Third, the development model for the westward movement and upgrading of the fruit industry should be innovated. Implementing the “Western Fruit to the East” quality improvement plan in the primary fruit-producing regions of the west will involve establishing digital sorting centers and creating a “Western High-Quality Fruit Special Zone” in the eastern consumer market to streamline distribution channels. Furthermore, enterprises in the eastern regions are encouraged to invest in the development of standardized orchards in the western region, supporting the “technology share + guaranteed purchase” cooperation model and implementing advanced management standards from the east (such as the Shandong apple management system) to expand and extend the fruit industry value chain.

While this study makes a marginal contribution to the future development of the fruit industry, it has certain limitations.

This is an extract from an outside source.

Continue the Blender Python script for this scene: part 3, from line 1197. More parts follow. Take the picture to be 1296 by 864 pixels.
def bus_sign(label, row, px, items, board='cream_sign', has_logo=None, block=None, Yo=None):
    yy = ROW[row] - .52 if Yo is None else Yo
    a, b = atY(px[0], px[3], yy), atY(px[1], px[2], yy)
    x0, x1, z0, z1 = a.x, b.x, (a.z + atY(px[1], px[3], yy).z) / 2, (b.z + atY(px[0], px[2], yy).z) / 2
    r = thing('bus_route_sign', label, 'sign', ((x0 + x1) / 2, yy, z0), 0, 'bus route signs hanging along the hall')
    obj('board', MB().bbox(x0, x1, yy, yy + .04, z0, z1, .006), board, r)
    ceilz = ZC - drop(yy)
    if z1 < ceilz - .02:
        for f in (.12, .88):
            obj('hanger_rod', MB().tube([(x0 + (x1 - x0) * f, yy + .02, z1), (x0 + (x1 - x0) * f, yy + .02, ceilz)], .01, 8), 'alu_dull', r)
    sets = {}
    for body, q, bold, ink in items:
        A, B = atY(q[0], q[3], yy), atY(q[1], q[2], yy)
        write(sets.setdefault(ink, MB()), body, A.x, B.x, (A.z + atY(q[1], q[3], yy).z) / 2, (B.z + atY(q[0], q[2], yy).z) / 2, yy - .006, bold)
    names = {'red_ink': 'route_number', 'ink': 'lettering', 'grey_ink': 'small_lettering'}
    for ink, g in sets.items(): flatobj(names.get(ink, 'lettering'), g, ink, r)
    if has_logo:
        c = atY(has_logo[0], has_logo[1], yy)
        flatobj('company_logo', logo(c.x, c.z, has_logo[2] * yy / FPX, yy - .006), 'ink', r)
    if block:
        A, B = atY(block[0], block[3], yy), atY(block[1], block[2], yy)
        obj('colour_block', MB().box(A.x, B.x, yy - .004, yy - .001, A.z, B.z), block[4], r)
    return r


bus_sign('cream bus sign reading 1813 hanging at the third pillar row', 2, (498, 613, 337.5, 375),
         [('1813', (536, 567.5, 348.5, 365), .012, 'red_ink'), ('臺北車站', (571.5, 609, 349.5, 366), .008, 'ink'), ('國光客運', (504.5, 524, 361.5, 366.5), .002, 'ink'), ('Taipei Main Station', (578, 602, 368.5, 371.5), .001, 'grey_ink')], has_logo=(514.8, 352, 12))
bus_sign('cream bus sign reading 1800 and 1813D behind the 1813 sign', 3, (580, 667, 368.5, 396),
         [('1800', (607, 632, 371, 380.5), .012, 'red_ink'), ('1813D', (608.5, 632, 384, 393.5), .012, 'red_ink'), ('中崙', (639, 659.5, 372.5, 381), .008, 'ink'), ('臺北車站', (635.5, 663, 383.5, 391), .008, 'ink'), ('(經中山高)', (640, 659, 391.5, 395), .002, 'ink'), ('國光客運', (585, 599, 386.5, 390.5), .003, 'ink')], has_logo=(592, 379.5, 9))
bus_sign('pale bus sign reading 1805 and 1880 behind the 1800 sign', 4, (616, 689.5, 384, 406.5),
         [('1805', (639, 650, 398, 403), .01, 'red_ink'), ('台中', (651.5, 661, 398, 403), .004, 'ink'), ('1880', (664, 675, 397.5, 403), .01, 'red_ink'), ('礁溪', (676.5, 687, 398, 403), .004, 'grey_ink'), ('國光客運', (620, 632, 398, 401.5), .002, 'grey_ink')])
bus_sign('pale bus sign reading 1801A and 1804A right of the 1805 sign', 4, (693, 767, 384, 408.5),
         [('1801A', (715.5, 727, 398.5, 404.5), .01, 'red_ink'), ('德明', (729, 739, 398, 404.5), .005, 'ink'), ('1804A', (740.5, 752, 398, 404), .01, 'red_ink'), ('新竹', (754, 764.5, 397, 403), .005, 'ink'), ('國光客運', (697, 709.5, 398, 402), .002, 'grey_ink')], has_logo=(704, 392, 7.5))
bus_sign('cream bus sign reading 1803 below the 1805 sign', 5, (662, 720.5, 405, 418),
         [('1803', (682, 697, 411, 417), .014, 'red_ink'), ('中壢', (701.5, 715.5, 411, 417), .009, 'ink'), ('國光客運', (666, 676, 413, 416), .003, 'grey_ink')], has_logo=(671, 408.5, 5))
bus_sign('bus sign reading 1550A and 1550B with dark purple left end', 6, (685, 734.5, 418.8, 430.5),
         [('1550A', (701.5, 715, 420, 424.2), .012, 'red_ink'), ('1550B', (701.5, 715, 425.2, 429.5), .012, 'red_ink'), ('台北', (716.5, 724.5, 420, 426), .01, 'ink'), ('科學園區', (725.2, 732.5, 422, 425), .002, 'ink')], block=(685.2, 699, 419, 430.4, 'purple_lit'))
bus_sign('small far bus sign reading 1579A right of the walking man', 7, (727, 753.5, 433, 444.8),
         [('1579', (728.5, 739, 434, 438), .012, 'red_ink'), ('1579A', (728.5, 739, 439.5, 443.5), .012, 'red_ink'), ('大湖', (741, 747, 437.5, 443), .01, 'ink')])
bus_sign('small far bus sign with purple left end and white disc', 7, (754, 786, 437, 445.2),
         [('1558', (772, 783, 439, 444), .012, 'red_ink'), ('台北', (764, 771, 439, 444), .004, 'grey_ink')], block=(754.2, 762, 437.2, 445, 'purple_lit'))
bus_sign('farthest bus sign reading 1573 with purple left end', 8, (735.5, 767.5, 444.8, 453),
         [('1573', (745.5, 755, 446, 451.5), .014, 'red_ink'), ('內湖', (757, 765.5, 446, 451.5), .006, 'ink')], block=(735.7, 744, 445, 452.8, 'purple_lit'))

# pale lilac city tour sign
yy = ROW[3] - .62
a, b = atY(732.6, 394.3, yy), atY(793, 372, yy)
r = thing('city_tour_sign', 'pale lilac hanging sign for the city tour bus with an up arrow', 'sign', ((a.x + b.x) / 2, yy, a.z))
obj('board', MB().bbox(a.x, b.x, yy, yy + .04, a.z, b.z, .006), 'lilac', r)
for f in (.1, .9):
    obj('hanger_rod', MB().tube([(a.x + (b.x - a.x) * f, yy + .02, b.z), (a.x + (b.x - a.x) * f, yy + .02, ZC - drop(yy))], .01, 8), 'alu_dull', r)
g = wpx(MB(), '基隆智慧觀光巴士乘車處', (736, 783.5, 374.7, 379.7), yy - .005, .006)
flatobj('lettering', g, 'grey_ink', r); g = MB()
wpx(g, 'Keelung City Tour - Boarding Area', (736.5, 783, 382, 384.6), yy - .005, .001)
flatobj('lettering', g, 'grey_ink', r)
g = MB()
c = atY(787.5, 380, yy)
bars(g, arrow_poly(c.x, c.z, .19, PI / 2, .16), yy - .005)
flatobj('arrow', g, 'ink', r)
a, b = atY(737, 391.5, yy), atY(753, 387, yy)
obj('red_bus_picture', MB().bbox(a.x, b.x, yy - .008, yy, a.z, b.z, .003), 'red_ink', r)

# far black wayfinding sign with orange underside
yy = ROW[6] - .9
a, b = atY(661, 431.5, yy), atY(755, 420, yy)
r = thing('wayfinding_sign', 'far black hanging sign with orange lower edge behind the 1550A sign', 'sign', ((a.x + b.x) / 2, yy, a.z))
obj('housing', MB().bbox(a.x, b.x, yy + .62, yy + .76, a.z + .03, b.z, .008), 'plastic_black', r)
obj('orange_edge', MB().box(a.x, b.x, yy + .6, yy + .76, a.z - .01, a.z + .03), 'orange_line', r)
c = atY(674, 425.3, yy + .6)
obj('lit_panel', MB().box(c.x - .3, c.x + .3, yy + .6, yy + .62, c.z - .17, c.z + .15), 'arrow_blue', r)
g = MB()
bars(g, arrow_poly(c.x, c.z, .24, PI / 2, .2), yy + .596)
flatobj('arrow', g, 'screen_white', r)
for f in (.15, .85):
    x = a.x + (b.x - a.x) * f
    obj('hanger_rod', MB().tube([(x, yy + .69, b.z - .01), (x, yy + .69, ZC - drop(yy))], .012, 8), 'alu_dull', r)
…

In terms of methodological innovation, the current approaches to measuring agricultural industry agglomeration are somewhat traditional and may not fully apply to the agglomeration measurement of different types of crops, necessitating imminent innovation at the methodological level. Moreover, further exploration of the factors influencing fruit industry agglomeration is essential, with a pressing need to unravel the mechanisms among internal and external factors and industry agglomeration. These areas will guide future research studying agglomeration in the fruit industry.